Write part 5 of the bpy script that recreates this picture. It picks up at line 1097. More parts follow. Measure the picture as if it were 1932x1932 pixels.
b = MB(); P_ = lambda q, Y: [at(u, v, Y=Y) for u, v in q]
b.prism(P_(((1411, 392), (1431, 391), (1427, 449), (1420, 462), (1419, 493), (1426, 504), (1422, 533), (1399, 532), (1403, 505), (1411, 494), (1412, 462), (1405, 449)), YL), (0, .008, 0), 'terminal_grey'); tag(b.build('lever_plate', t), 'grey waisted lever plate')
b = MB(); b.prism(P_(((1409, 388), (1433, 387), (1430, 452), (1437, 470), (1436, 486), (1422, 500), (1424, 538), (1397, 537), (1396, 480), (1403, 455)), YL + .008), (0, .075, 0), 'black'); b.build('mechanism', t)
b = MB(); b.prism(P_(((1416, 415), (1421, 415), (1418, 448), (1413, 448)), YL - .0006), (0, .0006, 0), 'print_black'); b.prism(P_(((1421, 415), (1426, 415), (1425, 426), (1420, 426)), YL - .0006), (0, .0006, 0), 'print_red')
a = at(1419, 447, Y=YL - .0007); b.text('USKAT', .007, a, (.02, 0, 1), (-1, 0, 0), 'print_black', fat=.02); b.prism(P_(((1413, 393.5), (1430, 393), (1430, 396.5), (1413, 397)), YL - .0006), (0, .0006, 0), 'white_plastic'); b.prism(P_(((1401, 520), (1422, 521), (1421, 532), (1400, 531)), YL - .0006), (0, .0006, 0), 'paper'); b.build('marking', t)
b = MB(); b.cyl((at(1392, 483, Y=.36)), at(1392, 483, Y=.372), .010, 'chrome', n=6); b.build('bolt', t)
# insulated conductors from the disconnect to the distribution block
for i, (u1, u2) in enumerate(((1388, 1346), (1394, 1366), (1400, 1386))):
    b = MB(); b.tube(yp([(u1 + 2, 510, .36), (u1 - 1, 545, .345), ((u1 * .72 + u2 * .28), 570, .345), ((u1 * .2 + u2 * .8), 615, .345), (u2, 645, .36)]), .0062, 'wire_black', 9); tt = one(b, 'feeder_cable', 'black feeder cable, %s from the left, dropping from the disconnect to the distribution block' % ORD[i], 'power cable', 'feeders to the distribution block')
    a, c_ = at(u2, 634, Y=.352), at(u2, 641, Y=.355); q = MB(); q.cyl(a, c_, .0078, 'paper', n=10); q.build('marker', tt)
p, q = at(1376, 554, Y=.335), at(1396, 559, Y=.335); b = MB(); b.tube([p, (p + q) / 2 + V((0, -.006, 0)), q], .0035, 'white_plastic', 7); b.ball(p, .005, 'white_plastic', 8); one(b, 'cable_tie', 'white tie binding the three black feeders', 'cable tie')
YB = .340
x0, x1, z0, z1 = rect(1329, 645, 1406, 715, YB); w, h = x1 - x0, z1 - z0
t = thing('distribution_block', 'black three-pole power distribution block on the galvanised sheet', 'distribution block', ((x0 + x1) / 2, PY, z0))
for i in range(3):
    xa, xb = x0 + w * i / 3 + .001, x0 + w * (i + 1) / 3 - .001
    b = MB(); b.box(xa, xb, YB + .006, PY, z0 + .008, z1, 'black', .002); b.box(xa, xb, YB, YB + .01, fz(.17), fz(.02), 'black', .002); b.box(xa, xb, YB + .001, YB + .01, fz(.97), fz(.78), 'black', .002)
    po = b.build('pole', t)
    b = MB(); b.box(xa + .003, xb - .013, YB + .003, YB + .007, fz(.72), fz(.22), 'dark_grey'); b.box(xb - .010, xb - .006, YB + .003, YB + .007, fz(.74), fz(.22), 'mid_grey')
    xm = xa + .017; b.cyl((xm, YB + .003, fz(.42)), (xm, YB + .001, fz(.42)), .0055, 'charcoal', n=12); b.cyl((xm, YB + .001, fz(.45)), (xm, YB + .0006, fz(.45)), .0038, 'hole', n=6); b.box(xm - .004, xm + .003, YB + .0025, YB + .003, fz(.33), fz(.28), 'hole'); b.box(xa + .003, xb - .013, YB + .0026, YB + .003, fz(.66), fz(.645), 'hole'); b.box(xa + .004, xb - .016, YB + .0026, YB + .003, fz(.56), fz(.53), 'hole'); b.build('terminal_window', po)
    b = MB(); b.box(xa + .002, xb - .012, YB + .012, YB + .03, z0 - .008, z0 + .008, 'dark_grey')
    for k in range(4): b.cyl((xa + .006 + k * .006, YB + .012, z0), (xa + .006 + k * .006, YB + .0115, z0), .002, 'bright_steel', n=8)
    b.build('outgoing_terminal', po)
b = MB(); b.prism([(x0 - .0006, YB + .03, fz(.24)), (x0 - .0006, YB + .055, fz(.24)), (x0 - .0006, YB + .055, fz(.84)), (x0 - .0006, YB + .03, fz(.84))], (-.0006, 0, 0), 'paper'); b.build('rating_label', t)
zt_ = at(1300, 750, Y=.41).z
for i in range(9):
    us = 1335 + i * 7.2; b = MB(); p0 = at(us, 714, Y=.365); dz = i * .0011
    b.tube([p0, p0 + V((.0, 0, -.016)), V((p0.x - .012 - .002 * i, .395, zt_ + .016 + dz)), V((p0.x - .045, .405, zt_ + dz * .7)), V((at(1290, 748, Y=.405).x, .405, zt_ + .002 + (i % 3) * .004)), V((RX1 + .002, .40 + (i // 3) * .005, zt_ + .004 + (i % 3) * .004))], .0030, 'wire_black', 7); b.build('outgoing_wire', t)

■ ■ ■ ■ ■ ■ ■

== SET EXERCISE ==
Return all the data exactly as given.

== RESPONSE TO THIS TASK ==
Write part 5 of the bpy script that recreates this picture. It picks up at line 1097. More parts follow. Measure the picture as if it were 1932x1932 pixels.
b = MB(); P_ = lambda q, Y: [at(u, v, Y=Y) for u, v in q]
b.prism(P_(((1411, 392), (1431, 391), (1427, 449), (1420, 462), (1419, 493), (1426, 504), (1422, 533), (1399, 532), (1403, 505), (1411, 494), (1412, 462), (1405, 449)), YL), (0, .008, 0), 'terminal_grey'); tag(b.build('lever_plate', t), 'grey waisted lever plate')
b = MB(); b.prism(P_(((1409, 388), (1433, 387), (1430, 452), (1437, 470), (1436, 486), (1422, 500), (1424, 538), (1397, 537), (1396, 480), (1403, 455)), YL + .008), (0, .075, 0), 'black'); b.build('mechanism', t)
b = MB(); b.prism(P_(((1416, 415), (1421, 415), (1418, 448), (1413, 448)), YL - .0006), (0, .0006, 0), 'print_black'); b.prism(P_(((1421, 415), (1426, 415), (1425, 426), (1420, 426)), YL - .0006), (0, .0006, 0), 'print_red')
a = at(1419, 447, Y=YL - .0007); b.text('USKAT', .007, a, (.02, 0, 1), (-1, 0, 0), 'print_black', fat=.02); b.prism(P_(((1413, 393.5), (1430, 393), (1430, 396.5), (1413, 397)), YL - .0006), (0, .0006, 0), 'white_plastic'); b.prism(P_(((1401, 520), (1422, 521), (1421, 532), (1400, 531)), YL - .0006), (0, .0006, 0), 'paper'); b.build('marking', t)
b = MB(); b.cyl((at(1392, 483, Y=.36)), at(1392, 483, Y=.372), .010, 'chrome', n=6); b.build('bolt', t)
# insulated conductors from the disconnect to the distribution block
for i, (u1, u2) in enumerate(((1388, 1346), (1394, 1366), (1400, 1386))):
    b = MB(); b.tube(yp([(u1 + 2, 510, .36), (u1 - 1, 545, .345), ((u1 * .72 + u2 * .28), 570, .345), ((u1 * .2 + u2 * .8), 615, .345), (u2, 645, .36)]), .0062, 'wire_black', 9); tt = one(b, 'feeder_cable', 'black feeder cable, %s from the left, dropping from the disconnect to the distribution block' % ORD[i], 'power cable', 'feeders to the distribution block')
    a, c_ = at(u2, 634, Y=.352), at(u2, 641, Y=.355); q = MB(); q.cyl(a, c_, .0078, 'paper', n=10); q.build('marker', tt)
p, q = at(1376, 554, Y=.335), at(1396, 559, Y=.335); b = MB(); b.tube([p, (p + q) / 2 + V((0, -.006, 0)), q], .0035, 'white_plastic', 7); b.ball(p, .005, 'white_plastic', 8); one(b, 'cable_tie', 'white tie binding the three black feeders', 'cable tie')
YB = .340
x0, x1, z0, z1 = rect(1329, 645, 1406, 715, YB); w, h = x1 - x0, z1 - z0
t = thing('distribution_block', 'black three-pole power distribution block on the galvanised sheet', 'distribution block', ((x0 + x1) / 2, PY, z0))
for i in range(3):
    xa, xb = x0 + w * i / 3 + .001, x0 + w * (i + 1) / 3 - .001
    b = MB(); b.box(xa, xb, YB + .006, PY, z0 + .008, z1, 'black', .002); b.box(xa, xb, YB, YB + .01, fz(.17), fz(.02), 'black', .002); b.box(xa, xb, YB + .001, YB + .01, fz(.97), fz(.78), 'black', .002)
    po = b.build('pole', t)
    b = MB(); b.box(xa + .003, xb - .013, YB + .003, YB + .007, fz(.72), fz(.22), 'dark_grey'); b.box(xb - .010, xb - .006, YB + .003, YB + .007, fz(.74), fz(.22), 'mid_grey')
    xm = xa + .017; b.cyl((xm, YB + .003, fz(.42)), (xm, YB + .001, fz(.42)), .0055, 'charcoal', n=12); b.cyl((xm, YB + .001, fz(.45)), (xm, YB + .0006, fz(.45)), .0038, 'hole', n=6); b.box(xm - .004, xm + .003, YB + .0025, YB + .003, fz(.33), fz(.28), 'hole'); b.box(xa + .003, xb - .013, YB + .0026, YB + .003, fz(.66), fz(.645), 'hole'); b.box(xa + .004, xb - .016, YB + .0026, YB + .003, fz(.56), fz(.53), 'hole'); b.build('terminal_window', po)
    b = MB(); b.box(xa + .002, xb - .012, YB + .012, YB + .03, z0 - .008, z0 + .008, 'dark_grey')
    for k in range(4): b.cyl((xa + .006 + k * .006, YB + .012, z0), (xa + .006 + k * .006, YB + .0115, z0), .002, 'bright_steel', n=8)
    b.build('outgoing_terminal', po)
b = MB(); b.prism([(x0 - .0006, YB + .03, fz(.24)), (x0 - .0006, YB + .055, fz(.24)), (x0 - .0006, YB + .055, fz(.84)), (x0 - .0006, YB + .03, fz(.84))], (-.0006, 0, 0), 'paper'); b.build('rating_label', t)
zt_ = at(1300, 750, Y=.41).z
for i in range(9):
    us = 1335 + i * 7.2; b = MB(); p0 = at(us, 714, Y=.365); dz = i * .0011
    b.tube([p0, p0 + V((.0, 0, -.016)), V((p0.x - .012 - .002 * i, .395, zt_ + .016 + dz)), V((p0.x - .045, .405, zt_ + dz * .7)), V((at(1290, 748, Y=.405).x, .405, zt_ + .002 + (i % 3) * .004)), V((RX1 + .002, .40 + (i // 3) * .005, zt_ + .004 + (i % 3) * .004))], .0030, 'wire_black', 7); b.build('outgoing_wire', t)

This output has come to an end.